A Víctor Gustavo y Gilberto, mis primos.
El mar no se me antoja más triste que en la tele, como dice la canción de Joaquín Sabina. Hace un frío de los demonios o los abrigos y las bufandas, no hice lista de “buenos propósitos” y un libro sobre historia del virreinato se quedó tan intacto como desde octubre en que lo compré. Y es que llega un momento en que es preferible apurar los escasos compromisos laborales y encerrarse a limpiar la mesa de trabajo que cumplir los “pendientes” del año viejo. Pero claro, para no pasarme la fecha como aquellos que se echan en cara sus imposibilidades, saqué de mis lecturas por hacer una novela del escritor chino Dai Sijie, con una impecable traducción de Manuel Serrat Crespo. “Balzac y la joven costurera china” se titula y me entregué a uno de los tantos regalos que el arquitecto Luis Francisco Hernández me hizo en noviembre pasado, con motivo de mi cumpleaños.

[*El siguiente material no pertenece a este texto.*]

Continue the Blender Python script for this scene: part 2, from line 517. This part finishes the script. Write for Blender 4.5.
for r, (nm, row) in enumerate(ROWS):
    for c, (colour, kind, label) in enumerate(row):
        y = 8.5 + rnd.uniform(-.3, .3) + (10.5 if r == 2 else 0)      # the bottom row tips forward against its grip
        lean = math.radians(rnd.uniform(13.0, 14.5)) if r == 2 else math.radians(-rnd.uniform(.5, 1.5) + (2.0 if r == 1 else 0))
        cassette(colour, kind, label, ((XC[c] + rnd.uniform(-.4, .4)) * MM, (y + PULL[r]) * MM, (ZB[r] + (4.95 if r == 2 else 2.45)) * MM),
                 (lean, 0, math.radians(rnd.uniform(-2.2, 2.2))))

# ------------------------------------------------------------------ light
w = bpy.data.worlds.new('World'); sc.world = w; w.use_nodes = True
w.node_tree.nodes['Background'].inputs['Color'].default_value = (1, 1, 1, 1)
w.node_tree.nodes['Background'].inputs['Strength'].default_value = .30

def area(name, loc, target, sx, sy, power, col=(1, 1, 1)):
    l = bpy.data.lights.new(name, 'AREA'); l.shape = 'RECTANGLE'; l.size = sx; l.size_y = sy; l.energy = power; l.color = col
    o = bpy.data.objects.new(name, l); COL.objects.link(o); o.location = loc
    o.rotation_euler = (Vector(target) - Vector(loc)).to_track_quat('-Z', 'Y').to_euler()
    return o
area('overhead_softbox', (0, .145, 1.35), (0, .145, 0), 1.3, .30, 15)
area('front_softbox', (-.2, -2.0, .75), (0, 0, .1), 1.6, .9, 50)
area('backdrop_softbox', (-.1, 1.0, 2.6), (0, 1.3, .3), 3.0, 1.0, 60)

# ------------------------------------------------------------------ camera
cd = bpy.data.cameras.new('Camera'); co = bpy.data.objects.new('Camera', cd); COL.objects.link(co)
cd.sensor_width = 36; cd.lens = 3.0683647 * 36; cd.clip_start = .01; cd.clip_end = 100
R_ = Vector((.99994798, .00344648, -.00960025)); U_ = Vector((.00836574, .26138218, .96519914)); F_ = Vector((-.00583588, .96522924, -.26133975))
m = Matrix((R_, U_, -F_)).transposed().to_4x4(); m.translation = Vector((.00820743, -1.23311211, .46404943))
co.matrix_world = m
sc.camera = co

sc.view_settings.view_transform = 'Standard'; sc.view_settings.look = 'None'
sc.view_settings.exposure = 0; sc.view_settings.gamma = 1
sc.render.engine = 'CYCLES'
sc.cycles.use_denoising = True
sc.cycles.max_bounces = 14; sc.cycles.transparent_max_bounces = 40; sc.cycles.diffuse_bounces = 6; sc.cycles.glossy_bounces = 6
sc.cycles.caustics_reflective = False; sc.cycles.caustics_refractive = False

Como estreno gafas —o “lupas”— exclusivas para lectura, la historia de Dai Sijie me pareció rápida, amena y envidiable. Es uno de esos libros que uno termina con el sentimiento de “¿por qué jamás se me ocurrió a mí?”. Bueno, no me correspondió la China que el autor narra y menos aún su juventud y por si fuera poco, se trata de una ficción y no de libros de historia; motivo que nos lleva a pensar que el autor se inventó una buena parte, ya cuando vivía en París. Pero estos autores raros me jalan tanto como las novelas de un escritor que recién descubrí, Vikram Seth y me remiten a las excentricidades de las pesadas estructuras de Milan Kundera, no por ello menos geniales (un dato curioso, la primera novela que leía de Kundera —La insoportable levedad del ser— la terminé por allá de 1993 a las siete de la mañana, sentado en las baldosas del atrio de la catedral de México, cuando mis compañeros de viaje me corrieron del cuartucho del hotel, porque ya los tenía hartos).
Pero enero uno me amaneció frugal y flemático. Y es que tampoco me agradan tanto las fiestas y a las reuniones de familia les reservo sólo fechas muy sobrias como las bodas o los funerales de asistencia obligatoria. En lo que sobra, me la paso bien mirando las paredes de mi estudio, el cuaderno de notas y la promesa de que seguiré leyendo; me agrada más ver los libros sin leer que aquellos donde alguna vez mis ojos miopes y astigmáticos ya hicieron de cuenta de que todo lo narrado es cierto. Y es que no pienso en las nubes rosas de París veraniego o el gigantesco incensario de Santiago de Compostela; sólo imagino lo que no existe y está por descubrirse.
A mitad de la tarde camino mi acostumbrado periplo céntrico por mi ciudad y el teléfono portátil vibra. La pantalla avisa que se trata de un número desconocido. Contesto. Es Víctor Gustavo y luego de escuchar mi: “Sí, diga” me responde: “Primo, ¿dónde chingados andas? Te estamos esperando”. Pude haber cortado la llamada, pero escuchar la voz del niño convertido en hombre pero a quien fui a conocer hace casi veinte años, cuando yo tenía sólo once, me hizo volver al mundo. Me aguardaban a la salida de un café, friolentos y tímidos los adolescentes que también fui, la historia que abofetea la cara. Y me dije que ningún libro sirve cuando la promesa de la vida está a flor de piel.